España 2000, qui revendique des liens avec le Front national français, ne comptabilise que 4.000 adhérents et cinq élus municipaux. Un autre groupe basé en Catalogne, la Plataforma per Catalunya (PxC), dispose d'une soixantaine de conseillers municipaux.

"L'Espagne est un bon exemple dans la mesure où elle montre, comme dans d'autres pays qui ont fait l'objet d'un +sauvetage+ (Irlande, Portugal), que la crise économique ne génère pas en elle-même l'extrême droite", relève l'historien Xavier Casals, spécialiste des mouvements extrémistes.

Pourquoi? D'abord parce que "l'Espagne, il y a pratiquement dix ans, était encore une population d'émigrants", souligne-t-il.

De plus, "dans les années 90 et la première partie des années 2000, les immigrés étaient décrits comme positifs", aidant au développement économique du pays, renchérit le sociologue Fermin Bouza.

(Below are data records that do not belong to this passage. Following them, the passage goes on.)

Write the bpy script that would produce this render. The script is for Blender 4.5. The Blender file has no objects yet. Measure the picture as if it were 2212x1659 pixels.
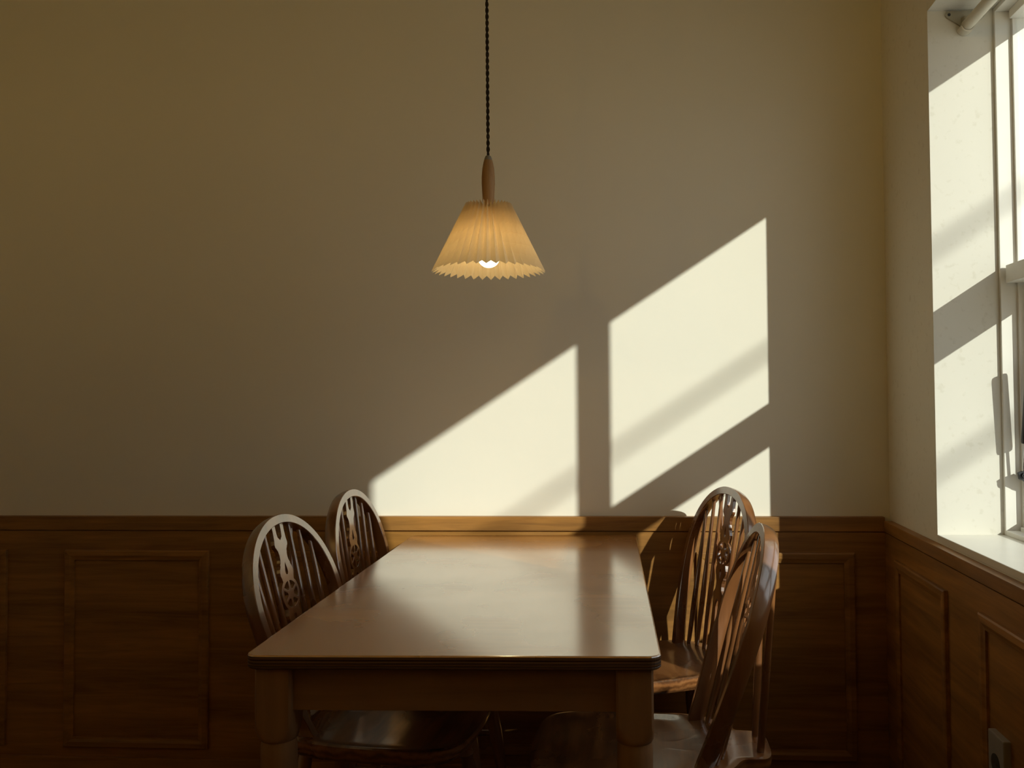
import bpy, bmesh, math, random
from mathutils import Vector, Matrix

C = bpy.context.scene.collection
PI = math.pi
random.seed(7)

# ------------------------------------------------------------------ camera, sky, sun, exposure
cam_data = bpy.data.cameras.new('camera')
cam = bpy.data.objects.new('camera', cam_data)
C.objects.link(cam)
YAW, PITCH, ROLL = -0.0651, -0.0287, -0.0081
cam_data.sensor_fit = 'HORIZONTAL'
cam_data.sensor_width = 36.0
cam_data.lens = 36.0 * 1850.4 / 2212.0
cam_data.shift_x = -(1241.6 - 1106.0) / 2212.0
cam_data.shift_y = (805.2 - 829.5) / 2212.0
cam_data.clip_start = 0.02
cam_data.clip_end = 500
cy, sy = math.cos(YAW), math.sin(YAW)
cp, sp = math.cos(PITCH), math.sin(PITCH)
cr, sr = math.cos(ROLL), math.sin(ROLL)
M = (Matrix(((cr, -sr, 0), (sr, cr, 0), (0, 0, 1)))
     @ Matrix(((1, 0, 0), (0, cp, -sp), (0, sp, cp)))
     @ Matrix(((cy, 0, -sy), (0, 1, 0), (sy, 0, cy)))
     @ Matrix(((1, 0, 0), (0, 0, -1), (0, 1, 0))))
rot = Matrix((M[0], -M[1], -M[2])).transposed()
cam.matrix_world = Matrix.Translation((0, 0, 1.174)) @ rot.to_4x4()
bpy.context.scene.camera = cam

sc = bpy.context.scene
sc.view_settings.view_transform = 'Standard'
sc.view_settings.look = 'None'
sc.view_settings.gamma = 1.0
sc.view_settings.use_curve_mapping = False
sc.view_settings.exposure = 0.0
sc.cycles.max_bounces = 12
sc.cycles.diffuse_bounces = 7
sc.cycles.glossy_bounces = 5
sc.cycles.transmission_bounces = 6
sc.cycles.transparent_max_bounces = 12
sc.cycles.sample_clamp_indirect = 4.0

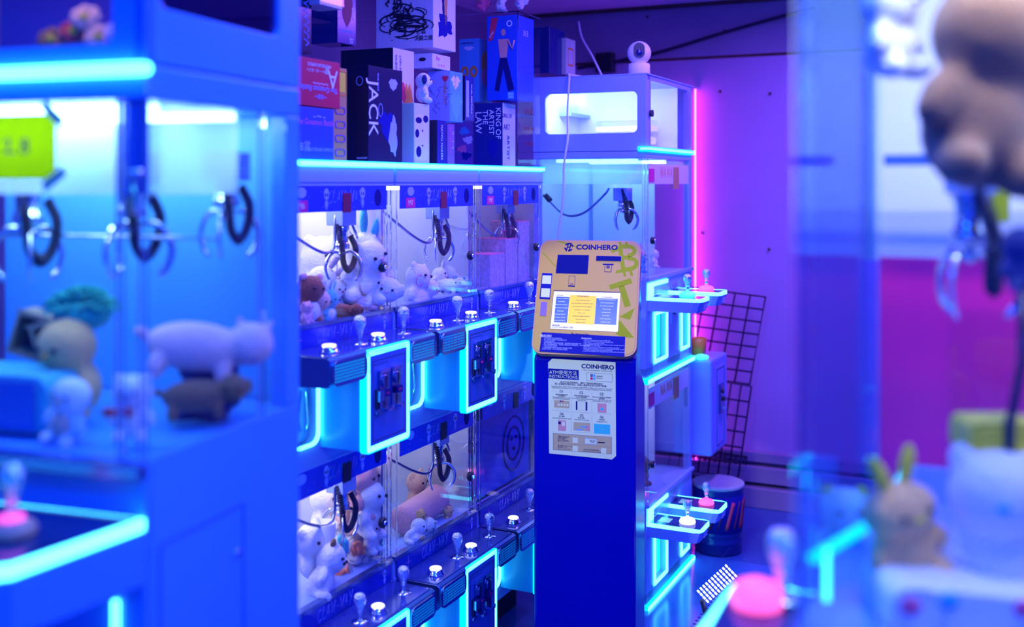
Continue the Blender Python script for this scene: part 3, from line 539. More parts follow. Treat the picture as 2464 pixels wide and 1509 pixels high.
# ------------------------------------------------------------------ plush toys
def fur(name, col):
    if name not in MAT: mat(name, col, .9, bump=.6, bscale=190, var=.08, vscale=30, sheen=.3, spec=.1)
    return name
fur('fur_white', (.9,.89,.92)); fur('fur_brown', (.30,.09,.06)); fur('fur_teal', (.06,.5,.65)); fur('fur_pink', (.85,.42,.5)); fur('fur_peach', (.85,.5,.42)); fur('fur_tan', (.9,.52,.22)); fur('fur_yellow', (.9,.75,.04))
fur('fur_navy', (.02,.03,.2)); fur('fur_green', (.02,.45,.36)); fur('fur_lilac', (.62,.52,.72)); fur('fur_grey', (.45,.47,.55)); fur('fur_red', (.6,.06,.08)); fur('fur_hot', (.8,.1,.3)); fur('fur_pig', (.9,.55,.6)); fur('fur_cocoa', (.26,.13,.08)); fur('fur_choc', (.28,.14,.08))
def plush(label, P, h, m='fur_white', ear='round', rz=0, tilt=(0,0), eye=True, nose=None, ear_m=None, scale=(1,1,1), belly=None, snout=False, group=None, long=False, name='plush_toy', cat='plush toy', vox=None):
    """P: centre of the toy; h its height; faces -y before rotation"""
    b = MB()
    if long:
        b.ball((0,0,0), (.62*h,.30*h,.30*h), m); b.ball((.62*h,-.05*h,.12*h), (.27*h,.26*h,.26*h), m)
        for sx in (-.42, .36):
            for sy in (-.2, .2): b.ball((sx*h, sy*h, -.26*h), (.11*h,.1*h,.16*h), m, seg=10)
        hc = Vector((.62*h,-.05*h,.12*h)); hr = .27*h; b.ball((-.68*h,0,.1*h), .08*h, m, seg=8)
    else:
        b.ball((0,0,-.22*h), (.25*h,.22*h,.28*h), m); hc = Vector((0,-.03*h,.2*h)); hr = .27*h; b.ball(hc, (hr*1.1,hr*.95,hr), m)
        for sx in (-1, 1):
            b.ball((sx*.25*h,-.08*h,-.14*h), (.09*h,.1*h,.17*h), m, Vector((0,0,1)).rotation_difference(Vector((-sx*.5,.2,1))), 10)
            b.ball((sx*.16*h,-.18*h,-.42*h), (.1*h,.17*h,.1*h), m, seg=10)
    em = m
    for sx in (-1, 1):
        if ear == 'round': b.ball(hc+Vector((sx*hr*.78,0,hr*.78)), (hr*.36,hr*.2,hr*.36), em, seg=10)
        elif ear == 'long': b.ball(hc+Vector((sx*hr*.45,0,hr*1.5)), (hr*.24,hr*.16,hr*.75), em, Vector((0,0,1)).rotation_difference(Vector((sx*.25,0,1))), 10)
        elif ear == 'flop': b.ball(hc+Vector((sx*hr*1.08,-hr*.1,hr*.1)), (hr*.22,hr*.3,hr*.55), em, seg=10)
        elif ear == 'cat': b.ball(hc+Vector((sx*hr*.62,0,hr*.85)), (hr*.24,hr*.14,hr*.42), em, Vector((0,0,1)).rotation_difference(Vector((sx*.45,0,1))), 8)
    if snout: b.ball(hc+Vector((0,-hr*.85,-hr*.15)), (hr*.4,hr*.35,hr*.3), m, seg=12)
    o = b.build(name); o.location = P; o.rotation_euler = (tilt[0], tilt[1], rz); o.scale = scale
    r = o.modifiers.new('remesh', 'REMESH'); r.mode = 'VOXEL'; r.voxel_size = vox or max(h/26, .0025); r.use_smooth_shade = True
    s = o.modifiers.new('smooth', 'SMOOTH'); s.iterations = 4; s.factor = .6
    tag(o, label, cat, group)
    if ear_m and ear in ('flop','round','cat','long'):
        for sx in (-1, 1):
            b = MB()
            if ear == 'flop': b.ball(hc+Vector((sx*hr*1.1,-hr*.18,hr*.08)), (hr*.24,hr*.33,hr*.58), ear_m, seg=12)
            elif ear == 'long': b.ball(hc+Vector((sx*hr*.45,-hr*.05,hr*1.55)), (hr*.25,hr*.15,hr*.78), ear_m, Vector((0,0,1)).rotation_difference(Vector((sx*.25,0,1))), 12)
            else: b.ball(hc+Vector((sx*hr*.74,-hr*.08,hr*.82)), (hr*.28,hr*.18,hr*.3), ear_m, seg=12)
            b.build('ear_lining', o)
    if eye:
        for sx in (-1, 1):
            b = MB(); b.ball(hc+Vector((sx*hr*.42,-hr*.9,hr*.12)), hr*.11, 'black_plastic', seg=10); b.build('eye', o)
    if nose:
        b = MB(); b.ball(hc+Vector((0,-hr*(1.2 if snout else .96),-hr*.08)), (hr*.15,hr*.1,hr*.11), nose, seg=10); b.build('nose', o)
    if belly:
        b = MB(); b.ball((0,-.12*h,-.2*h), (.19*h,.13*h,.2*h), belly, seg=12); b.build('belly_patch', o)
    return o
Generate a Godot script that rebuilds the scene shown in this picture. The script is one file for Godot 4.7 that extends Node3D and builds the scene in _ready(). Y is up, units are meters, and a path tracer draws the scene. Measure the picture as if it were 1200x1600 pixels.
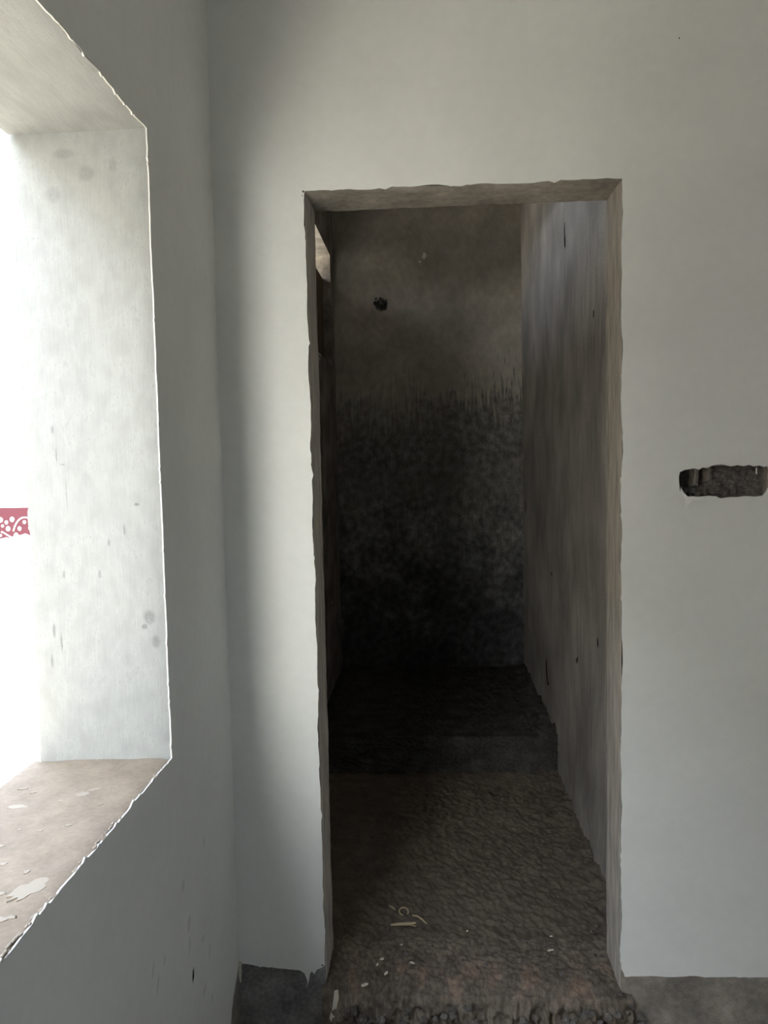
extends Node3D

const CAM := Vector3(0.0, 1.56, 1.98)
const XL := -0.534       # inner face of the left wall
const XO := -0.808       # its outer face
const CEIL := 3.2
const WT := 0.15         # front wall thickness
const DL := -0.293       # door opening
const DR := 0.491
const DT := 2.236
const TF := 0.14         # floor level of the dark room
const TR := 0.572        # its right wall
const TB := -2.63        # its back wall
const WZ := 0.47         # window: far jamb, near jamb, sill, head
const WN := 3.0
const WS := 0.958
const WH := 2.208

var rng := RandomNumberGenerator.new()
var M := {}
var used := {}

# ---------------------------------------------------------------- helpers

func numbered(n: String) -> String:
	if not used.has(n):
		used[n] = 0
		return n
	used[n] += 1
	return "%s_%03d" % [n, used[n]]

func put(called: String, mesh: Mesh, m: Material, parent: Node = null) -> MeshInstance3D:
	var o := MeshInstance3D.new()
	o.name = numbered(called) if parent == null else called
	o.mesh = mesh
	o.material_override = m
	if parent == null:
		add_child(o, true)
	else:
		parent.add_child(o, true)
	return o

func struct(o: Node, label: String, cat: String) -> void:
	o.set_meta("kind", "structure")
	o.set_meta("label", label)
	o.set_meta("category", cat)

func tag(o: Node, label: String, cat: String, group := "") -> void:
	o.set_meta("label", label)
	o.set_meta("category", cat)
	if group != "":
		o.set_meta("group", group)

func base(called: String, at: Vector3) -> Node3D:
	var o := Node3D.new()
	o.name = numbered(called)
	add_child(o, true)
	o.position = at
	return o

func quad(st: SurfaceTool, a: Vector3, b: Vector3, c: Vector3, d: Vector3) -> void:
	# a b c d run counter-clockwise seen from outside
	for p in [a, c, b, a, d, c]:
		st.add_vertex(p)

func box(st: SurfaceTool, lo: Vector3, hi: Vector3) -> void:
	var a := Vector3(lo.x, lo.y, hi.z); var b := Vector3(hi.x, lo.y, hi.z)
	var c := Vector3(hi.x, hi.y, hi.z); var d := Vector3(lo.x, hi.y, hi.z)
	var e := Vector3(lo.x, lo.y, lo.z); var f := Vector3(hi.x, lo.y, lo.z)
	var g := Vector3(hi.x, hi.y, lo.z); var h := Vector3(lo.x, hi.y, lo.z)
	quad(st, a, b, c, d); quad(st, f, e, h, g); quad(st, b, f, g, c)
	quad(st, e, a, d, h); quad(st, d, c, g, h); quad(st, e, f, b, a)

func begin() -> SurfaceTool:
	var st := SurfaceTool.new()
	st.begin(Mesh.PRIMITIVE_TRIANGLES)
	st.set_smooth_group(-1)
	return st

func done(st: SurfaceTool) -> ArrayMesh:
	st.generate_normals()
	return st.commit()

func boxes(list: Array) -> ArrayMesh:
	var st := begin()
	for b in list:
		box(st, b[0], b[1])
	return done(st)

func grid(nu: int, nv: int, fn: Callable) -> ArrayMesh:
	# a smooth sheet; du x dv points out of its front
	var st := SurfaceTool.new()
	st.begin(Mesh.PRIMITIVE_TRIANGLES)
	st.set_smooth_group(0)
	for j in nv + 1:
		for i in nu + 1:
			var u := float(i) / nu
			var v := float(j) / nv
			st.set_uv(Vector2(u, v))
			st.add_vertex(fn.call(u, v))
	for j in nv:
		for i in nu:
			var a := j * (nu + 1) + i
			var b := a + 1
			var c := a + nu + 2
			var d := a + nu + 1
			for k in [a, c, b, a, d, c]:
				st.add_index(k)
	st.generate_normals()
	st.generate_tangents()
	return st.commit()

func slab(poly: PackedVector2Array, o: Vector3, ax: Vector3, ay: Vector3, t: float) -> ArrayMesh:
	# an outline with thickness t towards ax x ay
	var p := poly.duplicate()
	if Geometry2D.is_polygon_clockwise(p):
		p.reverse()
	# is_polygon_clockwise uses y down: make it counter-clockwise in y up
	var area := 0.0
	for i in p.size():
		area += p[i].cross(p[(i + 1) % p.size()])
	if area < 0.0:
		p.reverse()
	var n := ax.cross(ay) * t
	var st := begin()
	var tri := Geometry2D.triangulate_polygon(p)
	if tri.is_empty():
		printerr("no triangles for an outline of ", p.size())
	for i in range(0, tri.size(), 3):
		var a := p[tri[i]]; var b := p[tri[i + 1]]; var c := p[tri[i + 2]]
		if (b - a).cross(c - a) > 0.0:
			var q := b; b = c; c = q
		for w in [a, b, c]:
			st.add_vertex(o + ax * w.x + ay * w.y + n)
	for i in p.size():
		var a := o + ax * p[i].x + ay * p[i].y
		var b2 := p[(i + 1) % p.size()]
		var b := o + ax * b2.x + ay * b2.y
		quad(st, a, b, b + n, a + n)
	return done(st)

func ragged(a: Vector2, b: Vector2, step: float, amp: float, sd: int, chips := 0.0) -> PackedVector2Array:
	# points from a to b (b left out), wandering like the broken edge of a coat of paint
	var r := RandomNumberGenerator.new()
	r.seed = sd
	var fl := FastNoiseLite.new()
	fl.seed = sd
	fl.frequency = 6.0
	fl.fractal_octaves = 4
	var out := PackedVector2Array()
	var len := a.distance_to(b)
	var d := (b - a) / len
	var nrm := Vector2(-d.y, d.x)
	var s := 0.0
	while s < len:
		var off := fl.get_noise_1d(s) * amp
		var ends := minf(1.0, minf(s, len - s) / 0.02)
		if chips > 0.0 and r.randf() < 0.12:
			off += r.randf_range(-1.0, 0.4) * chips
		out.append(a + d * s + nrm * off * ends)
		s += step * r.randf_range(0.5, 1.5)
	return out

func blob(cx: float, cy: float, rx: float, ry: float, turn: float, sd: int, n := 18, rough := 0.25) -> PackedVector2Array:
	var r := RandomNumberGenerator.new()
	r.seed = sd
	var out := PackedVector2Array()
	for i in n:
		var a := TAU * i / n
		var k := 1.0 + r.randf_range(-rough, rough)
		out.append(Vector2(cx, cy) + Vector2(cos(a) * rx * k, sin(a) * ry * k).rotated(turn))
	return out

func lump(at: Vector3, r: Vector3, sd: int, st: SurfaceTool) -> void:
	var fl := FastNoiseLite.new()
	fl.seed = sd
	fl.frequency = 1.1
	var nu := 9
	var nv := 6
	var pt := func(i: int, j: int) -> Vector3:
		var a := TAU * (i % nu) / nu
		var e := PI * (float(j) / nv - 0.5)
		var d := Vector3(cos(a) * cos(e), sin(e), sin(a) * cos(e))
		return at + d * r * (1.0 + 0.55 * fl.get_noise_3dv(d * 1.6))
	for j in nv:
		for i in nu:
			quad(st, pt.call(i + 1, j), pt.call(i, j), pt.call(i, j + 1), pt.call(i + 1, j + 1))

func tube(pts: Array, rad: float, sides := 7) -> ArrayMesh:
	var st := begin()
	var rings := []
	for k in pts.size():
		var t: Vector3 = (pts[mini(k + 1, pts.size() - 1)] - pts[maxi(k - 1, 0)]).normalized()
		var up := Vector3.UP if absf(t.y) < 0.9 else Vector3.RIGHT
		var s := t.cross(up).normalized()
		var w := s.cross(t)
		var ring := []
		for i in sides:
			var a := TAU * i / sides
			ring.append(pts[k] + (s * cos(a) + w * sin(a)) * rad * (0.6 if k == 0 or k == pts.size() - 1 else 1.0))
		rings.append(ring)
	for k in pts.size() - 1:
		for i in sides:
			var j := (i + 1) % sides
			quad(st, rings[k][i], rings[k][j], rings[k + 1][j], rings[k + 1][i])
	for i in range(1, sides - 1):
		for p in [rings[0][0], rings[0][i], rings[0][i + 1]]:
			st.add_vertex(p)
		for p in [rings[-1][0], rings[-1][i + 1], rings[-1][i]]:
			st.add_vertex(p)
	return done(st)

# ---------------------------------------------------------------- textures

func nz(w: int, h: int, freq: float, sd: int, oct := 4, sx := 1, sy := 1) -> PackedByteArray:
	var f := FastNoiseLite.new()
	f.noise_type = FastNoiseLite.TYPE_SIMPLEX_SMOOTH
	f.seed = sd
	f.frequency = freq
	f.fractal_octaves = oct
	var im := f.get_seamless_image(maxi(8, w / sx), maxi(8, h / sy), false, false, 0.15)
	im.convert(Image.FORMAT_L8)
	if sx > 1 or sy > 1:
		im.resize(w, h, Image.INTERPOLATE_CUBIC)
	return im.get_data()

func tex(w: int, h: int, fn: Callable) -> ImageTexture:
	var b := PackedByteArray()
	b.resize(w * h * 3)
	var k := 0
	for y in h:
		for x in w:
			var c: Vector3 = fn.call(x, y, y * w + x)
			b[k] = clampi(int(c.x * 255.0), 0, 255)
			b[k + 1] = clampi(int(c.y * 255.0), 0, 255)
			b[k + 2] = clampi(int(c.z * 255.0), 0, 255)
			k += 3
	return ImageTexture.create_from_image(Image.create_from_data(w, h, false, Image.FORMAT_RGB8, b))

func bump(w: int, h: int, parts: Array, strength: float) -> ImageTexture:
	# a normal map from a weighted sum of noises
	var b := PackedByteArray()
	b.resize(w * h)
	for i in w * h:
		var v := 0.0
		for p in parts:
			v += p[0][i] * p[1]
		b[i] = clampi(int(v), 0, 255)
	var im := Image.create_from_data(w, h, false, Image.FORMAT_L8, b)
	im.convert(Image.FORMAT_RGBA8)
	im.bump_map_to_normal_map(strength)
	return ImageTexture.create_from_image(im)

func plain(c: Color, rough := 0.9) -> StandardMaterial3D:
	var m := StandardMaterial3D.new()
	m.albedo_color = c
	m.roughness = rough
	m.metallic_specular = 0.3
	return m

func surf(t: Texture2D, n: Texture2D, ns: float, rough: float, tri := 0.0) -> StandardMaterial3D:
	var m := plain(Color.WHITE, rough)
	m.albedo_texture = t
	if n:
		m.normal_enabled = true
		m.normal_texture = n
		m.normal_scale = ns
	if tri > 0.0:
		m.uv1_triplanar = true
		m.uv1_world_triplanar = true
		m.uv1_scale = Vector3.ONE / tri
	return m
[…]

Attirés à cette époque par le boom, les étrangers ont été nombreux à quitter le pays depuis le début de la crise. En 2013, leur nombre officiel atteignait cinq millions, soit près de 11% de la population.

Le sociologue relève aussi que l'extrême droite en Espagne "vient d'une guerre civile" et du franquisme (1939-1975). Par la suite, le Parti populaire, de droite, aujourd'hui au pouvoir, a "réussi à tenir l'extrême droite sous contrôle", explique le sociologue, estimant à "un quart ou un tiers du PP", soit environ 3 millions, les personnes se réclamant d'extrême droite.

Une partie d'entre elles sont réfractaires à "adopter une xénophobie contraire à leur culture politique marquée par le catholicisme", défenseur des valeurs d'égalité, "et l'hispanité", qui unit les peuples hispaniques, alors qu'environ un étranger sur cinq vient d'Amérique latine, souligne Xavier Casals.

- Une extrême droite fragmentée -

En dehors du PP, "la situation de l'extrême droite en Espagne est caractérisée par sa fragmentation", ajoute-t-il.

"Il y a une lutte de pouvoir" entre les dirigeants, dit Carlos Romero, un phalangiste de 52 ans, présent autour de la table avec un ex-franquiste, un ex-syndicaliste ou encore une fervente catholique qui organise des processions de Pâques.

Mais le président d'España 2000, un ancien militaire, est persuadé que viendra l'heure "d'un front que nous appelons identitaire, que d'autres appellent anti-immigration".

Cet avocat et propriétaire d'une entreprise de sécurité souligne l'accroissement d'un sentiment d'injustice face à l'allongement des listes d'attente pour l'aide sociale.

Les associations donnent la priorité aux immigrés parce qu'elles "disent que, nous, on a des familles qui peuvent nous aider", assure Veronica.

"A conditions égales et au chômage, entre un Espagnol et une famille immigrée, d'abord le national", affirme Juan Antonio Serrano, 53 ans, qui se décrit comme un syndicaliste de gauche déçu, devenu militant d'España 2000.

Xavier Casals n'exclut d'ailleurs pas que le discours xénophobe finisse par porter: "la situation espagnole est très volatile."